AIM:
Below are records; please set down exactly the lines from the first through the one containing "12), 'rust_steel', bh)".

[Scene script records]
______
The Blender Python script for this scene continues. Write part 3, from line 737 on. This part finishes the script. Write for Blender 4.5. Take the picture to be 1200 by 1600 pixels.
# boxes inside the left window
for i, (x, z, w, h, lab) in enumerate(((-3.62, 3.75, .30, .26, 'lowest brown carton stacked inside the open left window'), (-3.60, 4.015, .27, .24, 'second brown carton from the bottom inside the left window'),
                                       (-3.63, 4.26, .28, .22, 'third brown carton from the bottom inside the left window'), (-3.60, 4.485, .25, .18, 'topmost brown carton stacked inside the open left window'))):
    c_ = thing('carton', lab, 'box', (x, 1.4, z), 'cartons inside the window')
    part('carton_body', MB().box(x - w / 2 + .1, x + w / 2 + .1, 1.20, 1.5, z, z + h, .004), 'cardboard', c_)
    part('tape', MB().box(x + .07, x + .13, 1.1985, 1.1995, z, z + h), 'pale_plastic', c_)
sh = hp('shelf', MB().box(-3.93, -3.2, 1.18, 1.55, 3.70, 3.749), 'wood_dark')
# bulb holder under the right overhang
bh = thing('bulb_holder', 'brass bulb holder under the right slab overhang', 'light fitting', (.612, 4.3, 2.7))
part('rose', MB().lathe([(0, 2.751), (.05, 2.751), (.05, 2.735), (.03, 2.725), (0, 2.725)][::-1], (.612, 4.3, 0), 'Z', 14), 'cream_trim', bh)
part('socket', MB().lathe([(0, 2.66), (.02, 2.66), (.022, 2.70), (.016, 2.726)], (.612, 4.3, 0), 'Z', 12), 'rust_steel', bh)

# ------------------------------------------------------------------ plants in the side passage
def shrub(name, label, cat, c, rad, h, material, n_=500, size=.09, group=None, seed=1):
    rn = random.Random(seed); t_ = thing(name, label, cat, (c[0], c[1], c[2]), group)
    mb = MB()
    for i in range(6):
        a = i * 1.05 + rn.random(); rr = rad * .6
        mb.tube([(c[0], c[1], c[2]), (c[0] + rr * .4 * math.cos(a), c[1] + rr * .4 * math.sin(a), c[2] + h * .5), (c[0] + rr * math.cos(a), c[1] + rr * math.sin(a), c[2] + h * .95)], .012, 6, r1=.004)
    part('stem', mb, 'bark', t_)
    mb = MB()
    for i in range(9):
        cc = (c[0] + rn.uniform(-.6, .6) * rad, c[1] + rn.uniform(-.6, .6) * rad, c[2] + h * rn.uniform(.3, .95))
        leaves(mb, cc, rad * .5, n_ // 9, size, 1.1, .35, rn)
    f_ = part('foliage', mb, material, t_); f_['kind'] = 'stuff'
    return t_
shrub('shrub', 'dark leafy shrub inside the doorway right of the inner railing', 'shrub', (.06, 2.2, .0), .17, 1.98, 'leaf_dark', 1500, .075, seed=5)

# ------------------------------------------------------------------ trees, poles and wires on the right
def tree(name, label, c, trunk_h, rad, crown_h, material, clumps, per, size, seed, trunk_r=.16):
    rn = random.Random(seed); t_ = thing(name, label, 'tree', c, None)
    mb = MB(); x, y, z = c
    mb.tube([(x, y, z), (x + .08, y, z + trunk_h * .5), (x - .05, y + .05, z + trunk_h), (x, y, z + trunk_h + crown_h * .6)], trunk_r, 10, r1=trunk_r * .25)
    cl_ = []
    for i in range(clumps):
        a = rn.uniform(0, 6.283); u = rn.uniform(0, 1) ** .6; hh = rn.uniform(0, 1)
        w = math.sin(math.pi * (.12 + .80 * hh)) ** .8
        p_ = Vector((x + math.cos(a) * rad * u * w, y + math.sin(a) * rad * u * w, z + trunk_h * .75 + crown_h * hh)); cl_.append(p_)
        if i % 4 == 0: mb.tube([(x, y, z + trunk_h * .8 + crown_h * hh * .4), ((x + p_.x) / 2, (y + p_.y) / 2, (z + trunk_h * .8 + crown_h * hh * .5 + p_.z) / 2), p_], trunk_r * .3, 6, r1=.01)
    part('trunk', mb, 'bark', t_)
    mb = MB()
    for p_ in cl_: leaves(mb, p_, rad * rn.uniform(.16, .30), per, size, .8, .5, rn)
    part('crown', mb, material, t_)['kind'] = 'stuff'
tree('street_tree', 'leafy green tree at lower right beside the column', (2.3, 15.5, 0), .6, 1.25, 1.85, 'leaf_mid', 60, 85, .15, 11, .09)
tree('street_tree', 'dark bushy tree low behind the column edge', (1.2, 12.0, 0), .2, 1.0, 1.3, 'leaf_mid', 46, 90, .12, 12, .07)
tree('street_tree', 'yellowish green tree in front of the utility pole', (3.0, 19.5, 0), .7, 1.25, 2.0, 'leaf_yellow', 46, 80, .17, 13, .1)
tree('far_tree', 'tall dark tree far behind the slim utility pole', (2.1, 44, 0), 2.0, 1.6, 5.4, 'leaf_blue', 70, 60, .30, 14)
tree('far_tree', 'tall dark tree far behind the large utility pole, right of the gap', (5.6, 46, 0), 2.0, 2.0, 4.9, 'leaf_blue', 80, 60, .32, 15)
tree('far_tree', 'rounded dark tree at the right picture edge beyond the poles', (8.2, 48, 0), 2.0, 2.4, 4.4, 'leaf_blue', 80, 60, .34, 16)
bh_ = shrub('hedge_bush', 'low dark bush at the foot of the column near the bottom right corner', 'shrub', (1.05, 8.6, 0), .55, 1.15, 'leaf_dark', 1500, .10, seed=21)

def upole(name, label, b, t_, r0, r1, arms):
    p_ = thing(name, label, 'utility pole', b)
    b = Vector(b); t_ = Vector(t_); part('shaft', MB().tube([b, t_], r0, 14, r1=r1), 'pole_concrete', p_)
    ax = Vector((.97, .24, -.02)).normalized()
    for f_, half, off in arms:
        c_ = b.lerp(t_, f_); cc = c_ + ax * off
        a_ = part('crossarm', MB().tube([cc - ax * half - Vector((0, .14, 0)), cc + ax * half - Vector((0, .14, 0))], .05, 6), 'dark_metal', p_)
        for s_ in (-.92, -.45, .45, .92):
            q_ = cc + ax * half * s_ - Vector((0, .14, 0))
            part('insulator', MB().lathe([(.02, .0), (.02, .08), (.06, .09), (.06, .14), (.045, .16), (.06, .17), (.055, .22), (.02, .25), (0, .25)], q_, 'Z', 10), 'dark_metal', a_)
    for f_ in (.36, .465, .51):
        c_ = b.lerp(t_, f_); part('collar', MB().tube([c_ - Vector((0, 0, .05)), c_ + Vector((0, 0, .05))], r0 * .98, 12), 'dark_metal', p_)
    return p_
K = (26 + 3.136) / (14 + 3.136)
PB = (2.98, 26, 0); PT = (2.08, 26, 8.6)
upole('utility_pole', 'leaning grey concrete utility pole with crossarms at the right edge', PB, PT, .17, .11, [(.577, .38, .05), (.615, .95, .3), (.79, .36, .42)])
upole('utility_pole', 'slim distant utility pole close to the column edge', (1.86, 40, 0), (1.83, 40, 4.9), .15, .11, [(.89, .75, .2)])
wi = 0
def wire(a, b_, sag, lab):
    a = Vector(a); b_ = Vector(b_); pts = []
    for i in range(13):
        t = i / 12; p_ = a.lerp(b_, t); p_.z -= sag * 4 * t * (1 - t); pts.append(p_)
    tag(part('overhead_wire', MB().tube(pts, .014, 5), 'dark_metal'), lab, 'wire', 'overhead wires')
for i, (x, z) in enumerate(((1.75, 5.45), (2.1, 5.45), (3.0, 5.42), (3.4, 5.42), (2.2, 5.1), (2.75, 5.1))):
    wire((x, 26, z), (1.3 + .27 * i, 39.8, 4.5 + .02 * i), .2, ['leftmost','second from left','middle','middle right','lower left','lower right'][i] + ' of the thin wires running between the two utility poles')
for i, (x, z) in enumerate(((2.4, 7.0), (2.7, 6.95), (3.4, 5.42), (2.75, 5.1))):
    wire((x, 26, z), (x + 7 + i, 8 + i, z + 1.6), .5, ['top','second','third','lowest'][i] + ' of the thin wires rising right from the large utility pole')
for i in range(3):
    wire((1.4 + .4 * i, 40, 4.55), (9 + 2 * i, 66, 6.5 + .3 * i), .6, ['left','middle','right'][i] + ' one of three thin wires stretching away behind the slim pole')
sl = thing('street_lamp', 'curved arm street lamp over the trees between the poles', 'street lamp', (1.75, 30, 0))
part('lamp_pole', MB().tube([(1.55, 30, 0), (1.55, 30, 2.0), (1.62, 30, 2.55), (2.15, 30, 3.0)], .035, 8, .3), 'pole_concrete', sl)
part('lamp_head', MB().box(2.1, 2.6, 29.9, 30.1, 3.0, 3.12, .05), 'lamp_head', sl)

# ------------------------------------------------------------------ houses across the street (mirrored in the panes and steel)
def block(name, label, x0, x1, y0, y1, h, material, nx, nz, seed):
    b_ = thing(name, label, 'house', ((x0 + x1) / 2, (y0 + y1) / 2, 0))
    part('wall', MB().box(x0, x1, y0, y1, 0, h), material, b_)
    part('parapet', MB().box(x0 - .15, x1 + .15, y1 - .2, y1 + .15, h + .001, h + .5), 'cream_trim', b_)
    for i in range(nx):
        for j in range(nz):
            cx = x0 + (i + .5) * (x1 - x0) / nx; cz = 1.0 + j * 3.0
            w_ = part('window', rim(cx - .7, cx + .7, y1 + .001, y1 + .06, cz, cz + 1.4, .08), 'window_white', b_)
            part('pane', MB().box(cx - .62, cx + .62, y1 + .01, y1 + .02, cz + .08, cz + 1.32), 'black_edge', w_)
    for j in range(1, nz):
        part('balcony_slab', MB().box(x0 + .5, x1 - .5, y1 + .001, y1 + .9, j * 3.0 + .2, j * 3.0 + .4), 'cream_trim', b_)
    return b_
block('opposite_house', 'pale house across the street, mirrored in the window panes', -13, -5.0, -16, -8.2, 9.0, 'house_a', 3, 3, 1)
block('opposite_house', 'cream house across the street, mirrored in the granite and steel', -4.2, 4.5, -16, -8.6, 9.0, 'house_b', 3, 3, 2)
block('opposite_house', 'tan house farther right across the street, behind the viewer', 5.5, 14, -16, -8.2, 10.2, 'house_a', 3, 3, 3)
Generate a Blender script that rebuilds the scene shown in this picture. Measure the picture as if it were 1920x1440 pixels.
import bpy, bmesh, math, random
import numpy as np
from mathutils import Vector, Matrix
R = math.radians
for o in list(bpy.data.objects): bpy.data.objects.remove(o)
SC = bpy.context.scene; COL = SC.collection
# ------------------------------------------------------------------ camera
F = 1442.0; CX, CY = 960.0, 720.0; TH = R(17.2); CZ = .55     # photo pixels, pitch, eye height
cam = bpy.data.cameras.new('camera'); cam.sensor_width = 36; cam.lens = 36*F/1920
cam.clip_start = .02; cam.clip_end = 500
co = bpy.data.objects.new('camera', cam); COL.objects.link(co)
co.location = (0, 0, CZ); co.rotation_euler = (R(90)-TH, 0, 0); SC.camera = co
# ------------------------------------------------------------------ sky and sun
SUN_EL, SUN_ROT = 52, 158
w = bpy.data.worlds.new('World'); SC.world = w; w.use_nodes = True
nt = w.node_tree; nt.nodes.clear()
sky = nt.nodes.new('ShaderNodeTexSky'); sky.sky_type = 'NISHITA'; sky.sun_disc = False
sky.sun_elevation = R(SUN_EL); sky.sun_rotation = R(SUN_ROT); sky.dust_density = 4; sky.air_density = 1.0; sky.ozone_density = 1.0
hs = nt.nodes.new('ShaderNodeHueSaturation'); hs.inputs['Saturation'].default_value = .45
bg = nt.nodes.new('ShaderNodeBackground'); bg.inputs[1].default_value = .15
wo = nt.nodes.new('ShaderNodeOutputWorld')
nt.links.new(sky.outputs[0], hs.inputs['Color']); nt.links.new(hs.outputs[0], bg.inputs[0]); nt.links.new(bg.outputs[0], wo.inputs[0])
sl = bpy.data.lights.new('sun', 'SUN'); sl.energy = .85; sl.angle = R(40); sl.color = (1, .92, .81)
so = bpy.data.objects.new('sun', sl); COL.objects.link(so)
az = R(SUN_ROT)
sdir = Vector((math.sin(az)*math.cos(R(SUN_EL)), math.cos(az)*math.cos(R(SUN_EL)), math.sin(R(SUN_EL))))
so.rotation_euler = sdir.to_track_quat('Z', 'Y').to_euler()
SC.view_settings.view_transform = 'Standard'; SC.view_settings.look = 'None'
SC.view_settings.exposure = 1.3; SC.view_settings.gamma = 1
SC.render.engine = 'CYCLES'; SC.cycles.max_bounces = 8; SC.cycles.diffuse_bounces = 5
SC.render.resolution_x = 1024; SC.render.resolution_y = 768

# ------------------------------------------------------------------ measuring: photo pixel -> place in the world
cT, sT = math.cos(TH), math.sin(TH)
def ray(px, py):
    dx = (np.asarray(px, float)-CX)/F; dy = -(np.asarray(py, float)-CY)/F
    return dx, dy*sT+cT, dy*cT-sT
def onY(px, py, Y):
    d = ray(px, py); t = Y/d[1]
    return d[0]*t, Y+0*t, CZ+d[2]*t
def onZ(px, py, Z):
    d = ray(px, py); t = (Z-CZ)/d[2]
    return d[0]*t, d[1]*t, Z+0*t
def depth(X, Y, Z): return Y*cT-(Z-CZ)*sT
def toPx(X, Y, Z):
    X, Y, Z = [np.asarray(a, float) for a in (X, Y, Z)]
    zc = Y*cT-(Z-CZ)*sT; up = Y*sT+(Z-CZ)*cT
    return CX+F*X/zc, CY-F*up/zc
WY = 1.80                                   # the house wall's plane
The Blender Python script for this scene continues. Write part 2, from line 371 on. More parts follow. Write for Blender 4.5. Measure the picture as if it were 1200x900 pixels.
______
RESULT OF THE EXERCISE:
The Blender Python script for this scene continues. Write part 3, from line 737 on. This part finishes the script. Write for Blender 4.5. Take the picture to be 1200 by 1600 pixels.
# boxes inside the left window
for i, (x, z, w, h, lab) in enumerate(((-3.62, 3.75, .30, .26, 'lowest brown carton stacked inside the open left window'), (-3.60, 4.015, .27, .24, 'second brown carton from the bottom inside the left window'),
                                       (-3.63, 4.26, .28, .22, 'third brown carton from the bottom inside the left window'), (-3.60, 4.485, .25, .18, 'topmost brown carton stacked inside the open left window'))):
    c_ = thing('carton', lab, 'box', (x, 1.4, z), 'cartons inside the window')
    part('carton_body', MB().box(x - w / 2 + .1, x + w / 2 + .1, 1.20, 1.5, z, z + h, .004), 'cardboard', c_)
    part('tape', MB().box(x + .07, x + .13, 1.1985, 1.1995, z, z + h), 'pale_plastic', c_)
sh = hp('shelf', MB().box(-3.93, -3.2, 1.18, 1.55, 3.70, 3.749), 'wood_dark')
# bulb holder under the right overhang
bh = thing('bulb_holder', 'brass bulb holder under the right slab overhang', 'light fitting', (.612, 4.3, 2.7))
part('rose', MB().lathe([(0, 2.751), (.05, 2.751), (.05, 2.735), (.03, 2.725), (0, 2.725)][::-1], (.612, 4.3, 0), 'Z', 14), 'cream_trim', bh)
part('socket', MB().lathe([(0, 2.66), (.02, 2.66), (.022, 2.70), (.016, 2.726)], (.612, 4.3, 0), 'Z', 12), 'rust_steel', bh)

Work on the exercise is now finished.